NASA has selected three contractors to study a follow-on to the Compton Gamma-Ray Observatory (CGRO), which was deorbited last year after a successful nine-year mission.

Lockheed Martin, Orbital Sciences and TRW will conduct three-month studies to determine how best to perform the Gamma Ray Large Area Space Telescope (GLAST) mission using an off-the-shelf bus from NASA's Rapid II spacecraft catalogue.

NASA's Goddard Space Flight Center plans to select a GLAST prime contractor in 2002, leading to a launch in 2005. The 3,000kg GLAST will be designed to operate in the 20-300GeV energy range, with 30 times the sensitivity of the CGRO's Energetic Gamma-Ray Experiment Telescope.
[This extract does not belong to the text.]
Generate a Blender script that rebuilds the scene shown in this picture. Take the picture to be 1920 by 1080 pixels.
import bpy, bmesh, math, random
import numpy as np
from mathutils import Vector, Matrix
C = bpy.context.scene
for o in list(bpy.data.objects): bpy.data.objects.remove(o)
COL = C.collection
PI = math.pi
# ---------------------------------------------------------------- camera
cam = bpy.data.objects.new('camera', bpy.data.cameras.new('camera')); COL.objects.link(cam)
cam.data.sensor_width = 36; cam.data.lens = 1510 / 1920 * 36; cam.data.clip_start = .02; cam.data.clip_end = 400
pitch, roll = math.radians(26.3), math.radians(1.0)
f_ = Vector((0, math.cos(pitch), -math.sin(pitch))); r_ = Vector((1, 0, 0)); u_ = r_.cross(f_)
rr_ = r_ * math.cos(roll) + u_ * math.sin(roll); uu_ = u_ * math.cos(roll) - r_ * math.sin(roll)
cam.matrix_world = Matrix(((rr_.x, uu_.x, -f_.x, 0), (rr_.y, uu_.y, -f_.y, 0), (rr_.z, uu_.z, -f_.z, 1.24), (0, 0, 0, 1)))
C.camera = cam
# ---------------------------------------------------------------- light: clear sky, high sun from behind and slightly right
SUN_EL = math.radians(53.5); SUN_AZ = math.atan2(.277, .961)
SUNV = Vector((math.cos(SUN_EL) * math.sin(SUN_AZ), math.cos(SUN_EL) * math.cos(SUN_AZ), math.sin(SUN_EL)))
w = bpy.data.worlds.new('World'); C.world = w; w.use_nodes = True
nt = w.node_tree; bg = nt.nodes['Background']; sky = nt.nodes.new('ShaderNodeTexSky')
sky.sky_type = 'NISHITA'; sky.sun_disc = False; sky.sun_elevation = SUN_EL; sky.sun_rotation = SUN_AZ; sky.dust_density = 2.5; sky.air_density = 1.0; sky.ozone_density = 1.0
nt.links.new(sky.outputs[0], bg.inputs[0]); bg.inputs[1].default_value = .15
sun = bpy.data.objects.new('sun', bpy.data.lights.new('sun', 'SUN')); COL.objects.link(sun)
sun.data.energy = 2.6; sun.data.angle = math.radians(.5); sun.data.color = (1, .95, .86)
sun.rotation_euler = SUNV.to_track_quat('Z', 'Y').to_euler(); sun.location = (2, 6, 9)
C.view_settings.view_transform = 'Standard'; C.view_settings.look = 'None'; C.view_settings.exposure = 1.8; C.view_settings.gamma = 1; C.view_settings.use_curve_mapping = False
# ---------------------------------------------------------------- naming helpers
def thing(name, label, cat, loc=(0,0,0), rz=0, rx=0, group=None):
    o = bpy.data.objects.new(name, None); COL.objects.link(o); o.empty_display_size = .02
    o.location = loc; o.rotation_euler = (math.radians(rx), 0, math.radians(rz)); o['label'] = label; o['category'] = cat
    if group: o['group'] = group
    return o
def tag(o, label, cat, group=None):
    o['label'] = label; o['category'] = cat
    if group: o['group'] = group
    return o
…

Lockheed Martin, which plans to base its design on the LM900 bus used for the Ikonos remote-sensing satellite, says the GLAST will observe at least 10 times as many active galactic nuclei and stellar-mass black holes, with much improved source-location accuracy than that of the CGRO. This will require development of new detector technologies with 10 to 100 times the sensitivity, the company says.

NASA Goddard's Rapid II catalogue allows the streamlined acquisition of off-the-shelf spacecraft for science missions. The GLAST design requirements are for a telescope with angular resolution sufficient to associate high-energy gamma-ray sources with celestial objects observed in other wavelengths. The requirements also call for a wide field-of-view and a large effective area.